__SHORT PROBLEM__
Restate the listing that follows word for word, without its pictures.
§ §
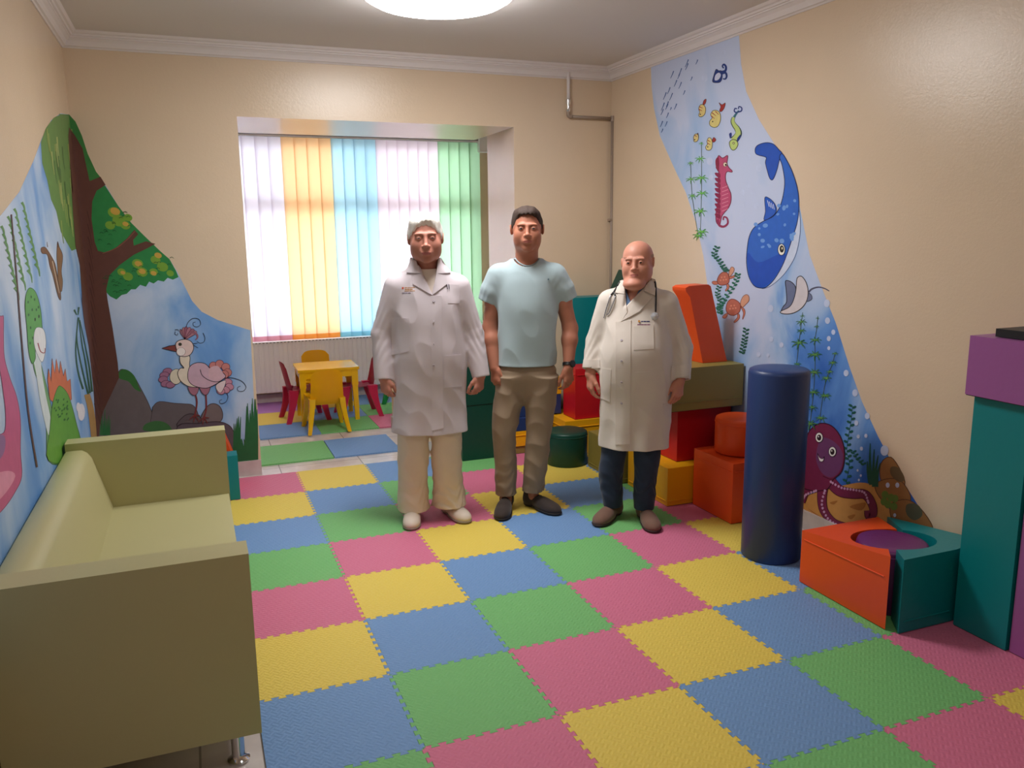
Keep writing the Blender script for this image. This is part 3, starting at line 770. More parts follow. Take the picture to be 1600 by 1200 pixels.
fish('painted_fish', [(502, 820), (512, 795), (530, 795), (542, 822), (540, 865), (525, 886), (500, 884), (492, 862), (505, 842)], [(540, 820), (552, 790), (570, 808), (556, 826)], (220, 206, 134), (160, 54, 54), (508, 862), [((508, 812), (530, 825)), ((506, 834), (528, 846))], 'small yellow striped fish just below the larger pair')
f = F('painted_fish', (1000, 50, 4.8), label='dark blue curly-tailed fish near the top')
f.fill((30, 58, 130), [(545, 375), (552, 330), (570, 280), (590, 290), (612, 292), (618, 330), (610, 365), (590, 380)], True, K, .6)
f.fill((200, 206, 230), [(560, 360), (565, 325), (590, 305), (606, 320), (598, 345), (580, 362)])
f.stroke((30, 58, 130), [(615, 300), (640, 290), (645, 262), (630, 243), (618, 256), (628, 272)], 4, 2); f.stroke((30, 58, 130), [(615, 310), (640, 305), (650, 330), (640, 352), (622, 350)], 4, 2); f.done()
f = F('painted_eel', (1000, 50, 4.8), label='green spotted eel with curly blue tail')
f.stroke((60, 110, 130), [(705, 640), (722, 612), (742, 590)], 4, 2.4); f.stroke((30, 52, 130), [(735, 600), (760, 592), (762, 568), (742, 560), (738, 578)], 2.2, 1.6); f.stroke((30, 52, 130), [(728, 606), (708, 596), (712, 574), (728, 576)], 2.2, 1.6)
f.stroke((40, 66, 70), [(702, 640), (694, 670), (708, 700), (728, 725), (740, 760), (720, 795), (700, 815)], 5, 13); f.stroke((186, 206, 120), [(703, 640), (696, 670), (710, 700), (728, 725), (736, 760), (718, 795), (700, 815)], 3.6, 10)
f.fill((30, 52, 130), [(728, 800), (752, 770), (750, 800), (730, 822)]); f.fill((30, 52, 130), [(668, 765), (685, 755), (688, 780), (676, 800)])
f.fill((190, 210, 124), [(670, 830), (690, 808), (720, 812), (735, 840), (722, 872), (700, 887), (680, 872)], True, K, 1.); f.ell((40, 40, 50), 702, 834, 8, 9); f.ell((236, 226, 160), 702, 834, 4, 5); f.done()
# seahorse
f = F('painted_seahorse', label='dark pink seahorse with spiny back and curled tail')
body = [(1123, 243), (1129, 247), (1137, 243), (1136, 255), (1139, 262), (1144, 267), (1143, 269), (1137, 268), (1134, 272), (1134, 282), (1138, 293), (1142, 303), (1142, 315), (1138, 325), (1132, 332), (1128, 338), (1126, 346), (1124, 352), (1119, 346), (1119, 330), (1122, 316), (1124, 300), (1122, 285), (1123, 268), (1119, 262), (1121, 250)]
f.fill((190, 78, 118), body, True, (110, 30, 62), 1.2)
for i, y in enumerate(range(274, 346, 8)): f.fill((140, 40, 78), [(1125, y-3), (1117, y-4), (1119, y+1), (1125, y+4)], True)
for i, y in enumerate(range(292, 334, 6)): f.stroke((226, 150, 170), [(1128, y+2), (1138, y-2)], .9)
f.stroke((148, 48, 88), [(1121, 343), (1124, 352), (1131, 354), (1137, 349), (1136, 341), (1131, 339), (1130, 344)], 4.2, 2.)
f.fill((140, 40, 70), [(1119, 262), (1118, 250), (1123, 246), (1123, 268)]); f.ell((240, 224, 200), 1133, 257, 3, 3.4, 0, K, .6); f.ell((30, 26, 30), 1134, 257.5, 1.4, 1.6); f.done()
# whale
f = F('painted_whale', label='big blue whale diving head down')
f.fill((30, 84, 190), [(1180, 233), (1184, 227), (1196, 223), (1208, 225), (1217, 234), (1222, 240), (1218, 249), (1214, 265), (1208, 280), (1203, 279), (1199, 267), (1196, 254), (1197, 246), (1187, 243), (1181, 240)], True, (20, 40, 100), 1.2)
f.fill((204, 216, 240), [(1246, 320), (1250, 340), (1250, 366), (1244, 396), (1234, 416), (1220, 434), (1202, 448), (1190, 450), (1210, 436), (1230, 396), (1242, 356)], True, (60, 90, 150), .8)
f.fill((44, 104, 204), [(1222, 240), (1229, 250), (1239, 271), (1247, 300), (1248, 328), (1245, 350), (1238, 372), (1230, 396), (1222, 416), (1210, 436), (1198, 448), (1188, 450), (1178, 446), (1170, 432), (1166.5, 410), (1168, 384), (1172, 366), (1180, 354), (1194, 345), (1208, 338), (1218, 324), (1224, 304), (1226, 282), (1222, 258), (1218, 246)], True, (16, 36, 90), 1.3)
f.fill((26, 82, 192), [(1168, 395), (1185, 410), (1215, 398), (1228, 398), (1220, 418), (1208, 436), (1196, 447), (1188, 449), (1178, 445), (1171, 432)], True)
rnd = random.Random(4)
for i in range(34):
    x = rnd.uniform(1175, 1242); y = rnd.uniform(296, 386)
    if (x-1168)*1.0+(y-345)*-.0 > 0 and y > 350-(x-1180)*1.25 and x < 1244 and x > 1176: f.ell((112, 160, 226), x, y, rnd.uniform(1.5, 4), rnd.uniform(1.8, 4.5), rnd.uniform(0, 90), n=10)
f.fill((36, 92, 196), [(1195, 309), (1202, 310), (1210, 318), (1213, 328), (1208, 337), (1194, 344), (1196, 330)], True, (16, 36, 90), 1.)
for a in range(4): f.stroke((214, 224, 244), [(1199+a*3, 313+a*2), (1202+a*2.6, 323+a*1.5)], .9)
f.ell((244, 240, 230), 1221, 390, 5.6, 9, 0, (20, 30, 60), 1.); f.ell((24, 22, 28), 1221.5, 389, 3.4, 5.6); f.ell((230, 220, 190), 1222, 388, 1.1, 2.); f.done()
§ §
__TASK OUTPUT__
Keep writing the Blender script for this image. This is part 3, starting at line 770. More parts follow. Take the picture to be 1600 by 1200 pixels.
fish('painted_fish', [(502, 820), (512, 795), (530, 795), (542, 822), (540, 865), (525, 886), (500, 884), (492, 862), (505, 842)], [(540, 820), (552, 790), (570, 808), (556, 826)], (220, 206, 134), (160, 54, 54), (508, 862), [((508, 812), (530, 825)), ((506, 834), (528, 846))], 'small yellow striped fish just below the larger pair')
f = F('painted_fish', (1000, 50, 4.8), label='dark blue curly-tailed fish near the top')
f.fill((30, 58, 130), [(545, 375), (552, 330), (570, 280), (590, 290), (612, 292), (618, 330), (610, 365), (590, 380)], True, K, .6)
f.fill((200, 206, 230), [(560, 360), (565, 325), (590, 305), (606, 320), (598, 345), (580, 362)])
f.stroke((30, 58, 130), [(615, 300), (640, 290), (645, 262), (630, 243), (618, 256), (628, 272)], 4, 2); f.stroke((30, 58, 130), [(615, 310), (640, 305), (650, 330), (640, 352), (622, 350)], 4, 2); f.done()
f = F('painted_eel', (1000, 50, 4.8), label='green spotted eel with curly blue tail')
f.stroke((60, 110, 130), [(705, 640), (722, 612), (742, 590)], 4, 2.4); f.stroke((30, 52, 130), [(735, 600), (760, 592), (762, 568), (742, 560), (738, 578)], 2.2, 1.6); f.stroke((30, 52, 130), [(728, 606), (708, 596), (712, 574), (728, 576)], 2.2, 1.6)
f.stroke((40, 66, 70), [(702, 640), (694, 670), (708, 700), (728, 725), (740, 760), (720, 795), (700, 815)], 5, 13); f.stroke((186, 206, 120), [(703, 640), (696, 670), (710, 700), (728, 725), (736, 760), (718, 795), (700, 815)], 3.6, 10)
f.fill((30, 52, 130), [(728, 800), (752, 770), (750, 800), (730, 822)]); f.fill((30, 52, 130), [(668, 765), (685, 755), (688, 780), (676, 800)])
f.fill((190, 210, 124), [(670, 830), (690, 808), (720, 812), (735, 840), (722, 872), (700, 887), (680, 872)], True, K, 1.); f.ell((40, 40, 50), 702, 834, 8, 9); f.ell((236, 226, 160), 702, 834, 4, 5); f.done()
# seahorse
f = F('painted_seahorse', label='dark pink seahorse with spiny back and curled tail')
body = [(1123, 243), (1129, 247), (1137, 243), (1136, 255), (1139, 262), (1144, 267), (1143, 269), (1137, 268), (1134, 272), (1134, 282), (1138, 293), (1142, 303), (1142, 315), (1138, 325), (1132, 332), (1128, 338), (1126, 346), (1124, 352), (1119, 346), (1119, 330), (1122, 316), (1124, 300), (1122, 285), (1123, 268), (1119, 262), (1121, 250)]
f.fill((190, 78, 118), body, True, (110, 30, 62), 1.2)
for i, y in enumerate(range(274, 346, 8)): f.fill((140, 40, 78), [(1125, y-3), (1117, y-4), (1119, y+1), (1125, y+4)], True)
for i, y in enumerate(range(292, 334, 6)): f.stroke((226, 150, 170), [(1128, y+2), (1138, y-2)], .9)
f.stroke((148, 48, 88), [(1121, 343), (1124, 352), (1131, 354), (1137, 349), (1136, 341), (1131, 339), (1130, 344)], 4.2, 2.)
f.fill((140, 40, 70), [(1119, 262), (1118, 250), (1123, 246), (1123, 268)]); f.ell((240, 224, 200), 1133, 257, 3, 3.4, 0, K, .6); f.ell((30, 26, 30), 1134, 257.5, 1.4, 1.6); f.done()
# whale
f = F('painted_whale', label='big blue whale diving head down')
f.fill((30, 84, 190), [(1180, 233), (1184, 227), (1196, 223), (1208, 225), (1217, 234), (1222, 240), (1218, 249), (1214, 265), (1208, 280), (1203, 279), (1199, 267), (1196, 254), (1197, 246), (1187, 243), (1181, 240)], True, (20, 40, 100), 1.2)
f.fill((204, 216, 240), [(1246, 320), (1250, 340), (1250, 366), (1244, 396), (1234, 416), (1220, 434), (1202, 448), (1190, 450), (1210, 436), (1230, 396), (1242, 356)], True, (60, 90, 150), .8)
f.fill((44, 104, 204), [(1222, 240), (1229, 250), (1239, 271), (1247, 300), (1248, 328), (1245, 350), (1238, 372), (1230, 396), (1222, 416), (1210, 436), (1198, 448), (1188, 450), (1178, 446), (1170, 432), (1166.5, 410), (1168, 384), (1172, 366), (1180, 354), (1194, 345), (1208, 338), (1218, 324), (1224, 304), (1226, 282), (1222, 258), (1218, 246)], True, (16, 36, 90), 1.3)
f.fill((26, 82, 192), [(1168, 395), (1185, 410), (1215, 398), (1228, 398), (1220, 418), (1208, 436), (1196, 447), (1188, 449), (1178, 445), (1171, 432)], True)
rnd = random.Random(4)
for i in range(34):
    x = rnd.uniform(1175, 1242); y = rnd.uniform(296, 386)
    if (x-1168)*1.0+(y-345)*-.0 > 0 and y > 350-(x-1180)*1.25 and x < 1244 and x > 1176: f.ell((112, 160, 226), x, y, rnd.uniform(1.5, 4), rnd.uniform(1.8, 4.5), rnd.uniform(0, 90), n=10)
f.fill((36, 92, 196), [(1195, 309), (1202, 310), (1210, 318), (1213, 328), (1208, 337), (1194, 344), (1196, 330)], True, (16, 36, 90), 1.)
for a in range(4): f.stroke((214, 224, 244), [(1199+a*3, 313+a*2), (1202+a*2.6, 323+a*1.5)], .9)
f.ell((244, 240, 230), 1221, 390, 5.6, 9, 0, (20, 30, 60), 1.); f.ell((24, 22, 28), 1221.5, 389, 3.4, 5.6); f.ell((230, 220, 190), 1222, 388, 1.1, 2.); f.done()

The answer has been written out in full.